SEOUL (Reuters) - South Korea said on Wednesday it sacked an army commander and rebuked other senior officers after a North Korean fishing boat piloted by defectors went undetected in South Korean waters for more than two days last month.

The incident has raised concerns about potential lapses in South Korea's security during fragile talks to end a technical state of war with North Korea since the 1950-53 Korean War.

The small wooden boat spent more than two days in waters south of the Northern Limit Line, which separates areas controlled by the two Koreas, before docking at the port of Samcheok.

The ship's arrival on June 15 was spotted by closed-circuit television cameras, but authorities failed to identify the vessel as North Korean, said Choi Byung-hwan, vice minister of the Office for Government Policy Coordination.

The four fishermen waited, expecting to face South Korean security forces who never came.
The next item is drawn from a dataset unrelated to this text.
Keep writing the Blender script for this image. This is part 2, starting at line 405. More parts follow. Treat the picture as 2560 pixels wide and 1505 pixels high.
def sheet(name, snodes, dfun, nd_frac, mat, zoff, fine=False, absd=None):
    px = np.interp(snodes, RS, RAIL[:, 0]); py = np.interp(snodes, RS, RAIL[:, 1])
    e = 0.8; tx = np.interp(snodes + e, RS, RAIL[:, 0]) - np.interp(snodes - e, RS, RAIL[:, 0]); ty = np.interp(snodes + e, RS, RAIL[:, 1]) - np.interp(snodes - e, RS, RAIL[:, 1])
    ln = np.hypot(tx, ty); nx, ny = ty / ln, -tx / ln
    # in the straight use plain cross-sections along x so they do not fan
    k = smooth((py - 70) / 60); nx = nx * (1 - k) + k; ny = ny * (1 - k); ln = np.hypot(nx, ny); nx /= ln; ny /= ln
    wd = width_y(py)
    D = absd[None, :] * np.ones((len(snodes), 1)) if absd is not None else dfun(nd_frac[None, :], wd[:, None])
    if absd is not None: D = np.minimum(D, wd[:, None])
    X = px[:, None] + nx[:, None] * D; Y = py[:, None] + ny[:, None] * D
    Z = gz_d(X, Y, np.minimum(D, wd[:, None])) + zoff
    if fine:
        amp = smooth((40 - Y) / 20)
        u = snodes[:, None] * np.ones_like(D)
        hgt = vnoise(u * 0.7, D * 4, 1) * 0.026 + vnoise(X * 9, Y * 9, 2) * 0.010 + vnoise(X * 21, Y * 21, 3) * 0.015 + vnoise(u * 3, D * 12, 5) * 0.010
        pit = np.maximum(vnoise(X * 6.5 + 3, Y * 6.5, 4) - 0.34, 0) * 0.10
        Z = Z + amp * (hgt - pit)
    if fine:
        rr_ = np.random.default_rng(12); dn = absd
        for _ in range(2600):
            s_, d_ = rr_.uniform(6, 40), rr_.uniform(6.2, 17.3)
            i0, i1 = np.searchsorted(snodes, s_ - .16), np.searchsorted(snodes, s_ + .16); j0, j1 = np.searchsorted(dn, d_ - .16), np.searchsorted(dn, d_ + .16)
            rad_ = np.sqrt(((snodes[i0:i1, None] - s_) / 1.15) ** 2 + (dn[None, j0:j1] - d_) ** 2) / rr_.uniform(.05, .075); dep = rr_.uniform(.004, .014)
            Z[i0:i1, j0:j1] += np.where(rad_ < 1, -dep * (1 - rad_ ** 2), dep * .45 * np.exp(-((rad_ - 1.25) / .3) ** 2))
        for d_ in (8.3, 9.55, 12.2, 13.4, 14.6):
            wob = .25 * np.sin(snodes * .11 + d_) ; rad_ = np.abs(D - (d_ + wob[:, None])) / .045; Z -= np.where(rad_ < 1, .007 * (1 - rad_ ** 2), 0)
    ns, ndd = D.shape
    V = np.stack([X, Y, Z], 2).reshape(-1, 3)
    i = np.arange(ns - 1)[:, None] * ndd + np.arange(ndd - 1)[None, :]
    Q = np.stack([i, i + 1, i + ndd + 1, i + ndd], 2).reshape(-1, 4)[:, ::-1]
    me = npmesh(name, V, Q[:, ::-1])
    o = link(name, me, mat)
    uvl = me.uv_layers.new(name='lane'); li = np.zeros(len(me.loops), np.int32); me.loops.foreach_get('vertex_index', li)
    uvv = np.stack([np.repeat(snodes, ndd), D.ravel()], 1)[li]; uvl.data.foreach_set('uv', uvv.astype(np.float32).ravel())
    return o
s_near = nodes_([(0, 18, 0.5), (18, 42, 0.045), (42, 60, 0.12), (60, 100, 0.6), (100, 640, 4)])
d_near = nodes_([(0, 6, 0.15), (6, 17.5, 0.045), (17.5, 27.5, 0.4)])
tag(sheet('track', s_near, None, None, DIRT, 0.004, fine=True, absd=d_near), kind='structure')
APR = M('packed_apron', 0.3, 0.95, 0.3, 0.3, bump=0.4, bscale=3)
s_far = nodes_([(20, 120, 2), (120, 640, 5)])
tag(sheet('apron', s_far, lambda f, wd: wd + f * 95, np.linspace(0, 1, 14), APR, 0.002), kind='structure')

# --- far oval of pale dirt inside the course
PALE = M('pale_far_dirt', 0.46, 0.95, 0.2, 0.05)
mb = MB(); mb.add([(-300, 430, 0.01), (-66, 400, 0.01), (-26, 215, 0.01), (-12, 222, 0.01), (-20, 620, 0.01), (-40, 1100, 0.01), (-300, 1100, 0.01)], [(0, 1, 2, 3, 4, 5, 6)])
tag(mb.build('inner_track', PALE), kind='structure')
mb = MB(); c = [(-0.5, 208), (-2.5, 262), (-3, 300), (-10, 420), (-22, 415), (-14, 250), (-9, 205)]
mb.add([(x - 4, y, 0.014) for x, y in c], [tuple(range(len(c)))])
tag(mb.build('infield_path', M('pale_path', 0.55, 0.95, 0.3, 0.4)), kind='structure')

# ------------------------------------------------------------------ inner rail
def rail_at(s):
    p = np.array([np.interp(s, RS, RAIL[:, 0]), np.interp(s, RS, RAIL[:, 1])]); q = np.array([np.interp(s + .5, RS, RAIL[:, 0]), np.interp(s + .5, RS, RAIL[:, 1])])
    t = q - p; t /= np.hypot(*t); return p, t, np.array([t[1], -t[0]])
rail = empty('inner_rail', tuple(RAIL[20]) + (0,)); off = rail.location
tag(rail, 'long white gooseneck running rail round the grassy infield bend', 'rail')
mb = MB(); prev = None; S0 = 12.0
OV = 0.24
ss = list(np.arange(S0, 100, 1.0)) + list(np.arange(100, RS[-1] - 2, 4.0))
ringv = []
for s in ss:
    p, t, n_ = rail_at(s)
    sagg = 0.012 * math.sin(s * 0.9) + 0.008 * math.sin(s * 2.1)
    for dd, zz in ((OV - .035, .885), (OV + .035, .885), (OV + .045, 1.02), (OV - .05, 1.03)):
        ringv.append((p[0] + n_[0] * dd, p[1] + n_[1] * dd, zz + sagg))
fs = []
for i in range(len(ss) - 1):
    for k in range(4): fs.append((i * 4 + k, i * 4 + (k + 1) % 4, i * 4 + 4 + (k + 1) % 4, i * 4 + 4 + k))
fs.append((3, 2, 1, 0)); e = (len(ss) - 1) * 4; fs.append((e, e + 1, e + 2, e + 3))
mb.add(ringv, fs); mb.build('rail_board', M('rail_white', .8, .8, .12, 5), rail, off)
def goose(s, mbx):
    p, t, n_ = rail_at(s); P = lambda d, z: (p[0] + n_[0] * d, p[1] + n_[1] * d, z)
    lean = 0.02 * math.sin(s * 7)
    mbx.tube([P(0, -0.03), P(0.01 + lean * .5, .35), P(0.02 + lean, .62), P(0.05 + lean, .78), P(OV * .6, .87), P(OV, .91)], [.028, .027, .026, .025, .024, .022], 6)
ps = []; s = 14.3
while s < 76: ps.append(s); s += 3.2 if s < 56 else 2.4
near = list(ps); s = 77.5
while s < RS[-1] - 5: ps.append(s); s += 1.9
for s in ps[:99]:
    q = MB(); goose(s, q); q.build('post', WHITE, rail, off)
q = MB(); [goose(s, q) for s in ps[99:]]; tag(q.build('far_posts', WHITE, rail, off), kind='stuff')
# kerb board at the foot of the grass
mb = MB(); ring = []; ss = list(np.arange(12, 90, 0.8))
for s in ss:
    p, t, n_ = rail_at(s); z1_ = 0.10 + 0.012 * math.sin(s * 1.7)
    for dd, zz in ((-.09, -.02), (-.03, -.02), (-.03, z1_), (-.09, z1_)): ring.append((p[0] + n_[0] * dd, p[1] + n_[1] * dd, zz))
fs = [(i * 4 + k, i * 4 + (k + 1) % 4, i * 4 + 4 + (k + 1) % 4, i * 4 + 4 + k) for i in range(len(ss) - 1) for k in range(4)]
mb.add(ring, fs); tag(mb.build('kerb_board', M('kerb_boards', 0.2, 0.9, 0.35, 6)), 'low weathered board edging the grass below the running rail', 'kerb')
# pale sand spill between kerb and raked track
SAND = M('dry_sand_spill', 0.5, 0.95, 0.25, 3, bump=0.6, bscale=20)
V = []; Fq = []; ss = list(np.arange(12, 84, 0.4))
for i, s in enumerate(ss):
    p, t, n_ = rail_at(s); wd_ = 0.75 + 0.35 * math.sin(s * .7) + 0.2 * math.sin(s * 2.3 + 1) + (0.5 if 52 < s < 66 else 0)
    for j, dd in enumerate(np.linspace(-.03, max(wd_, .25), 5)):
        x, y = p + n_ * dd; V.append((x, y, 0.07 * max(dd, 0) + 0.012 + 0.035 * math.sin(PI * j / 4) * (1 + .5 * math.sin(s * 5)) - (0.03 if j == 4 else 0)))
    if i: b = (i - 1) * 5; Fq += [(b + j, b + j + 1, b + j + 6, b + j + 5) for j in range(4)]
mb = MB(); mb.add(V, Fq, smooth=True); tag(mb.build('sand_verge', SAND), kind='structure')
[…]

One man approached a South Korean resident and asked to use a telephone, Choi said, and police were alerted.

The commander of the South Korean Army's 8th Corps, which oversees the area in eastern South Korea where the boat docked, was removed from his command, the defence ministry said.

The chairman of the joint chiefs of staff received a warning, and two other senior military commanders were referred to a disciplinary committee, the ministry said.

"Our analysis found that there was a failure in our security operation," Defence Minister Jeong Kyeong-doo told reporters in the capital Seoul.

"This failure was a grave error that cannot be acceptable in any case," he added.

Two of the fishermen said they wanted to stay in South Korea, officials said, and the other two asked to go home.

At least 546 North Koreans defected to South Korea in the first six months of this year, up from 487 in the same period last year, South Korea's unification ministry said on Tuesday, according to Yonhap news agency.

Most North Korean escapees make their way through China and Southeast Asia, rather than attempting to cross the heavily guarded border between North and South Korea.